PROBLEM TO SOLVE » Only the lines from the start of the data below through the line that contains "return finish(bm, 'side_slot')" are to be copied, exactly and without pictures.

DATA »
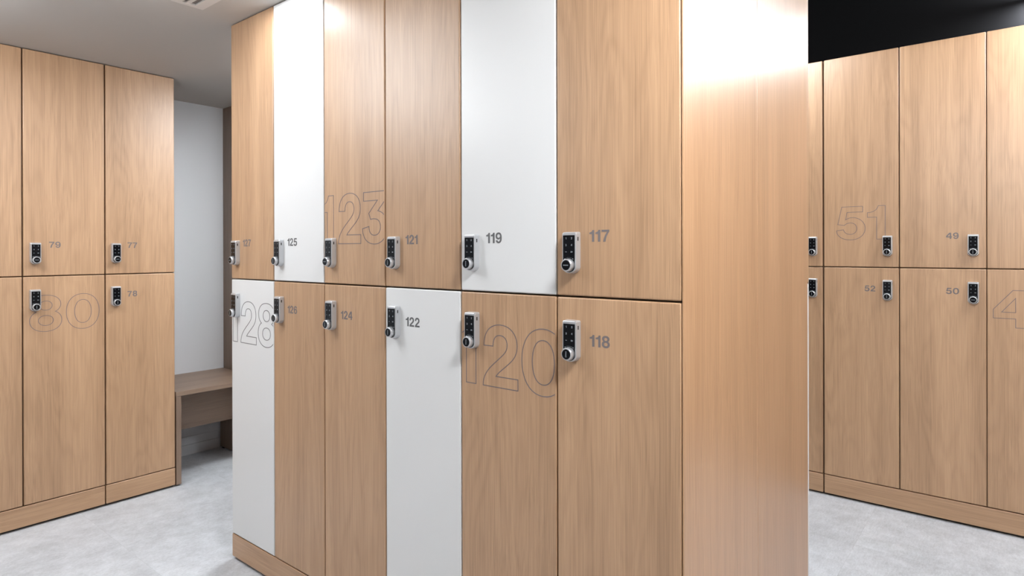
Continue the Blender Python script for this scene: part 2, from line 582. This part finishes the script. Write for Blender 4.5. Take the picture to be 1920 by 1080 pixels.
def legend_mesh():
    bm = bmesh.new()
    y = -LD - 0.00065
    for i, c in enumerate('1234'):
        h = 0.0046
        w, cs = GLYPH[c]
        x = (-0.0076 if i % 2 == 0 else 0.0076) - w * h / 2
        z = LH - (0.0138 if i < 2 else 0.0290) - h / 2
        solid(bm, [[Vector((x + p.x * h, z + p.y * h)) for p in q] for q in cs], y - 0.0002, y)
    z = LH - 0.0443
    add_box(bm, -0.0096, -0.0056, y - 0.0002, y, z - 0.0006, z + 0.0006)
    add_box(bm, 0.0052, 0.0072, y - 0.0002, y, z - 0.0018, z + 0.0018)
    add_box(bm, 0.0079, 0.0102, y - 0.0002, y, z - 0.0012, z + 0.0012)
    for k in range(-5, 6):   # dotted turning arc above the knob with a mark at each end
        a = math.pi / 2 + k * 0.125
        cx, cz = 0.0185 * math.cos(a), KZ + 0.0172 * math.sin(a)
        r = 0.0011 if abs(k) == 5 else 0.0004
        add_box(bm, cx - r, cx + r, y - 0.0002, y, cz - r, cz + r)
    return finish(bm, 'key_print')


def slot_mesh():
    bm = bmesh.new()
    add_box(bm, LW / 2 - 0.0002, LW / 2 + 0.0011, -0.0108, -0.0070, LH - 0.0195, LH - 0.0105, 0.0004, 1)
    return finish(bm, 'side_slot')


LOCK = dict(housing=housing_mesh(), panel=panel_mesh(), legend=legend_mesh(), knob=knob_mesh(), cap=cap_mesh(), prn=cap_print_mesh(), slot=slot_mesh())
for k, mt in (('housing', 'silver'), ('panel', 'gloss_black'), ('legend', 'legend'), ('knob', 'silver'), ('cap', 'gloss_black'), ('prn', 'legend'), ('slot', 'slot')):
    LOCK[k].materials.append(M[mt])
for k in ('knob', 'cap'):
    for p in LOCK[k].polygons: p.use_smooth = len(p.vertices) == 4 and abs(p.normal.y) < 0.6


def add_lock(root, x, z, y, upright):
    h = link('keypad_lock', LOCK['housing'], None, root, (x, y, z))
    link('keypad_panel', LOCK['panel'], None, h)
    link('key_print', LOCK['legend'], None, h)
    link('knob', LOCK['knob'], None, h)
    link('knob_cap', LOCK['cap'], None, h)
    p = link('knob_print', LOCK['prn'], None, h, (0, -LD - 0.0133, KZ))
    if upright: p.rotation_euler.y = R(90)
    link('side_slot', LOCK['slot'], None, h)
    return h


# ------------------------------------------------------------------ lockers
GAP = 0.0020         # half the gap round a door
DT = 0.018           # door thickness
DEPTH = 0.46


def locker(name, origin, rz, w, z0, z1, mat, label, group, num=None, big=None, lock=None, knob_up=True, gl=GAP, gr=GAP, depth=DEPTH, row_top=False):
    """local frame: x to the right along the front, y inwards, z up; origin at the front lower left corner on the grid lines"""
    t = empty('locker', (origin[0], origin[1], z0), rz)
    h = z1 - z0
    box('carcass', M['carcass'], t, 0.0004, w - 0.0004, DT + 0.001, depth, 0.0003 if z0 > 0.5 else IB - z0, h - 0.0003)
    bm = bmesh.new()
    top = h - (0.0 if row_top else GAP)
    add_box(bm, gl, w - gr, 0.0, DT, GAP, top, 0.0032, 4)
    me = finish(bm, 'door')
    for p in me.polygons: p.use_smooth = p.area < 0.012 and max(abs(c) for c in p.normal) < 0.9999
    d = link('door', me, M[mat], t)
    if num:
        txt, x, z, hh, ink = num
        link('number', small_number(txt, x, z - z0, hh, -0.00005), M[ink], t)
    if big:
        spec, z, hh, ink = big
        link('outlined_number', big_number(spec, z - z0, hh, -0.00005, gl + 0.003, w - gr - 0.003), M[ink], t)
    if lock:
        x, z = lock
        add_lock(t, x, z - z0, -0.00005, knob_up)
    tag(t, label, 'locker', group)
    return t


LOFF = 0.0273 + LW / 2     # lock centre from the door's grid line

# --- island, front bank, from the far end to the near end
IJ, IT, IP, IB = 1.0828, 2.0610, 0.0992, 0.0110
IW = (2.3681 - 0.5277) / 6
NH = 0.0262
up_n = [('127', 'oak'), ('125', 'white'), ('123', 'oak'), ('121', 'oak'), ('119', 'white'), ('117', 'oak')]
lo_n = [('128', 'white'), ('126', 'oak'), ('124', 'oak'), ('122', 'white'), ('120', 'oak'), ('118', 'oak')]
ISL = 'island lockers facing the aisle'
COLN = ['farthest column', 'second column from the far end', 'third column from the far end', 'third column from the near end', 'second column from the near end', 'nearest column']
BH = 0.1545
for i in range(6):
    o = (XC, 2.3681 - IW * i, 0)
    n, m = up_n[i]
    big = num = None
    cname = 'white' if m == 'white' else 'light oak'
    if n == '123':
        big = ([('1', -0.020), ('2', 0.0785), ('3', 0.2005)], 0.0250 + CAM_H, BH, 'ink_line')
    else:
        num = (n, 0.0900, 0.0205 + CAM_H, NH, 'ink_dark' if m == 'white' else 'ink')
    lab = ('%s upper island locker with large outlined number 123, ' % cname if n == '123' else '%s upper island locker numbered %s, ' % (cname, n)) + COLN[i]
    locker(n, o, R(-90), IW, IJ, IT, m, lab, ISL, num, big, (LOFF, IJ + 0.0535), n not in ('117', '123', '127'), row_top=True)
    n, m = lo_n[i]
    big = num = None
    cname = 'white' if m == 'white' else 'light oak'
    if n == '128':
        big = ([('1', -0.0255), ('2', 0.0719), ('8', 0.1984)], -0.3430 + CAM_H, BH, 'ink_dark')
    elif n == '120':
        big = ([('1', -0.0185), ('2', 0.0780), ('0', 0.2039)], -0.3405 + CAM_H, BH, 'ink_line')
    else:
        num = (n, 0.0900, -0.2122 + CAM_H, NH, 'ink_dark' if m == 'white' else 'ink')
    lab = ('%s lower island locker with large outlined number %s, ' % (cname, n) if big else '%s lower island locker numbered %s, ' % (cname, n)) + COLN[i]
    locker(n, o, R(-90), IW, IP, IJ, m, lab, ISL, num, big, (LOFF, IJ - 0.1460), True)

YE = 0.5240          # outer face of the island end panels
XM = 1.6422          # seam between the two end panels
XB = 2.1265          # back face of the island carcasses
tag(box('end_panel', M['oak_end'], None, XC + 0.0005, XM - 0.0006, YE, 0.5272, IB, IT, 0.0008, 2),
    'light oak end panel of the island beside locker 117', 'panel', 'island end panels')
tag(box('end_panel', M['oak_end'], None, XM + 0.0006, XB, YE, 0.5272, IB, IT, 0.0008, 2),
    'narrower light oak end panel of the island nearer the right row', 'panel', 'island end panels')
tag(box('plinth', M['oak_y'], None, XC + 0.0005, XC + 0.0185, 0.5277, 2.3681, IB, IP - GAP, 0.0025, 3),
    'long light oak plinth under the island lockers', 'plinth')
tag(box('foot_rail', M['foot'], None, XC + 0.022, XC + 0.42, 0.56, 2.335, 0.0, IB), 'black base rail under the island plinth', 'rail')

# --- island, back bank: only the bay at the near end shows, edge on
for z0, z1, m, lab, rt_ in ((IJ, IT, 'oak', 'light oak upper locker on the far side of the island, seen edge on', True),
                            (IP, IJ, 'white', 'white lower locker on the far side of the island, seen edge on', False)):
    locker('back', (XB + DT + 0.0005, 0.5277, 0), R(90), IW, z0, z1, m, lab, 'lockers on the far side of the island', row_top=rt_, gl=-0.003, depth=0.44)
tag(box('plinth', M['oak_y'], None, XB + 0.0002, XB + DT, 0.5277, 0.5277 + IW, IB, IP - GAP, 0.0025, 3), 'light oak plinth on the far side of the island, at its near corner', 'plinth')

# --- left-hand row
LWD = 0.3108
LG = 'lockers of the left row'
a0, a1, a2 = 0.7481, 1.0590, 1.3692
left = [(a0 - LWD, a0, '81', '82'), (a0, a1, '79', '80'), (a1, a2, '77', '78')]
for x0, x1, nu, nl in left:
    w = x1 - x0
    gl, gr = (0.0028, 0.0020)
    if nu == '77': gl = 0.0034
    num = (nu, 0.0945, 0.0208 + CAM_H, NH, 'ink') if nu != '81' else None
    lab = {'81': 'light oak upper locker cut by the left edge, beside locker 79', '79': 'light oak upper locker numbered 79 in the left row',
           '77': 'light oak upper locker numbered 77, last of the left row before the bench niche'}[nu]
    locker(nu, (x0, YL, 0), 0, w, IJ, IT, 'oak', lab, LG, num, None, (LOFF - 0.002, IJ + 0.0525), False, gl, gr, row_top=True)
    num = (nl, 0.0935, -0.2120 + CAM_H, NH, 'ink') if nl == '78' else None
    big = ([('8', 0.0240), ('0', 0.1577)], -0.3440 + CAM_H, BH, 'ink_line') if nl == '80' else None
    lab = {'82': 'light oak lower locker cut by the left edge, beside locker 80', '80': 'light oak lower locker with large outlined number 80',
           '78': 'light oak lower locker numbered 78 beside the bench'}[nl]
    locker(nl, (x0, YL, 0), 0, w, IP, IJ, 'oak', lab, LG, num, big, (LOFF - 0.003, IJ - 0.1505), True, gl, gr)
tag(box('plinth', M['oak_x'], None, a0 - LWD, a1 - 0.0025, YL + 0.0005, YL + 0.0185, IB, IP - GAP, 0.0025, 3), 'light oak plinth under lockers 79 and 80', 'plinth')
tag(box('plinth', M['oak_x'], None, a1 + 0.0025, a2 - 0.001, YL + 0.0005, YL + 0.0185, IB, IP - GAP, 0.0025, 3), 'short light oak plinth under locker 78', 'plinth')
tag(box('foot_rail', M['foot'], None, a0 - LWD + 0.03, a2 - 0.004, YL + 0.021, YL + 0.42, 0.0, IB), 'black base rail under the left row', 'rail')

# --- right-hand row
RJ, RT_, RP, RB = CAM_H - 0.0792, CAM_H + 0.9213, CAM_H - 1.0851, 0.0110
RWD = 0.3163
RG = 'lockers of the right row'
r0, r1, r2 = 0.7430, 0.4266, 0.1115
right = [(r0 + RWD, '53', '54'), (r0, '51', '52'), (r1, '49', '50'), (r2, '47', '48')]
for y, nu, nl in right:
    gl = gr = 0.0020
    if nu == '53': gr = 0.0034
    if nu == '51': gl = 0.0034
    num = big = None
    if nu == '51':
        big = ([('5', RWD - 0.2580), ('1', RWD - 0.1274)], 0.0522 + CAM_H, BH, 'ink_line')
    elif nu == '49':
        num = (nu, RWD - 0.0955 - text_w(nu, 0.0268, 0.17), 0.0490 + CAM_H, 0.0268, 'ink')
    lab = {'53': 'light oak upper locker, narrow strip showing past the island end', '51': 'light oak upper locker with large outlined number 51',
           '49': 'light oak upper locker numbered 49 in the right row under the black wall', '47': 'light oak upper locker cut by the right edge, above outlined number 48'}[nu]
    locker(nu, (XR, y, 0), R(-90), RWD, RJ, RT_, 'oak', lab, RG, num, big, (RWD - LOFF, RJ + 0.0530), nu != '47', gl, gr, row_top=True)
    num = big = None
    if nl == '48':
        big = ([('4', 0.0222), ('8', 0.1560)], -0.3215 + CAM_H, BH, 'ink_line')
    elif nl in ('52', '50'):
        num = (nl, RWD - 0.0955 - text_w(nl, 0.0268, 0.13), -0.1905 + CAM_H, 0.0268, 'ink')
    lab = {'54': 'light oak lower locker, narrow strip showing past the island end', '52': 'light oak lower locker numbered 52 beneath outlined number 51',
           '50': 'light oak lower locker numbered 50 in the right row', '48': 'light oak lower locker with large outlined number 48 at the right edge'}[nl]
    locker(nl, (XR, y, 0), R(-90), RWD, RP, RJ, 'oak', lab, RG, num, big, (RWD - LOFF, RJ - 0.1500), nl != '50', gl, gr)
tag(box('plinth', M['oak_y'], None, XR + 0.0005, XR + 0.0185, r0 + 0.0030, r0 + RWD, RB, RP - GAP, 0.0025, 3), 'light oak plinth end showing just past the island', 'plinth')
tag(box('plinth', M['oak_y'], None, XR + 0.0005, XR + 0.0185, r2 - RWD, r0 - 0.0030, RB, RP - GAP, 0.0025, 3), 'long light oak plinth under lockers 52, 50 and 48', 'plinth')
tag(box('foot_rail', M['foot'], None, XR + 0.021, XR + 0.42, r2 - RWD + 0.03, r0 + RWD - 0.01, 0.0, RB), 'black base rail under the right row', 'rail')

# ------------------------------------------------------------------ bench in the niche and its tall side panel
BT = CAM_H - 0.7078
BX0, BX1 = 1.3724, 1.8455
t = empty('bench', ((BX0 + BX1) / 2, (YL + YW) / 2, 0))
cx, cy = t.location.x, t.location.y
rel = lambda x0, x1, y0, y1, z0, z1: (x0 - cx, x1 - cx, y0 - cy, y1 - cy, z0, z1)
box('seat', M['walnut_x'], t, *rel(BX0, BX1, YL, YW - 0.001, BT - 0.0237, BT), 0.001, 2)
for x0 in (BX0 + 0.0015, 1.8195):
    box('leg', M['walnut_z'], t, *rel(x0, x0 + 0.0250, YL + 0.0015, YW - 0.016, 0.008, BT - 0.0240), 0.001, 2)
box('apron', M['walnut_x'], t, *rel(BX0 + 0.0268, 1.8192, YL + 0.200, YL + 0.218, BT - 0.250, BT - 0.0240), 0.001, 2)
bm = bmesh.new()
for x in (BX0 + 0.006, 1.8225):
    for y in (YL + 0.03, YW - 0.05):
        add_box(bm, *rel(x, x + 0.018, y, y + 0.018, 0.0, 0.0085))
link('foot_pads', finish(bm, 'foot_pads'), M['foot'], t)
tag(t, 'dark walnut bench in the niche beside locker 78', 'bench')
tag(box('side_panel', M['walnut_z'], None, 1.8475, 1.8655, YL, YW - 0.001, 0.0, 2.0632, 0.001, 2), 'tall dark walnut side panel rising behind the bench end', 'panel')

TASK RESPONSE »
Continue the Blender Python script for this scene: part 2, from line 582. This part finishes the script. Write for Blender 4.5. Take the picture to be 1920 by 1080 pixels.
def legend_mesh():
    bm = bmesh.new()
    y = -LD - 0.00065
    for i, c in enumerate('1234'):
        h = 0.0046
        w, cs = GLYPH[c]
        x = (-0.0076 if i % 2 == 0 else 0.0076) - w * h / 2
        z = LH - (0.0138 if i < 2 else 0.0290) - h / 2
        solid(bm, [[Vector((x + p.x * h, z + p.y * h)) for p in q] for q in cs], y - 0.0002, y)
    z = LH - 0.0443
    add_box(bm, -0.0096, -0.0056, y - 0.0002, y, z - 0.0006, z + 0.0006)
    add_box(bm, 0.0052, 0.0072, y - 0.0002, y, z - 0.0018, z + 0.0018)
    add_box(bm, 0.0079, 0.0102, y - 0.0002, y, z - 0.0012, z + 0.0012)
    for k in range(-5, 6):   # dotted turning arc above the knob with a mark at each end
        a = math.pi / 2 + k * 0.125
        cx, cz = 0.0185 * math.cos(a), KZ + 0.0172 * math.sin(a)
        r = 0.0011 if abs(k) == 5 else 0.0004
        add_box(bm, cx - r, cx + r, y - 0.0002, y, cz - r, cz + r)
    return finish(bm, 'key_print')


def slot_mesh():
    bm = bmesh.new()
    add_box(bm, LW / 2 - 0.0002, LW / 2 + 0.0011, -0.0108, -0.0070, LH - 0.0195, LH - 0.0105, 0.0004, 1)
    return finish(bm, 'side_slot')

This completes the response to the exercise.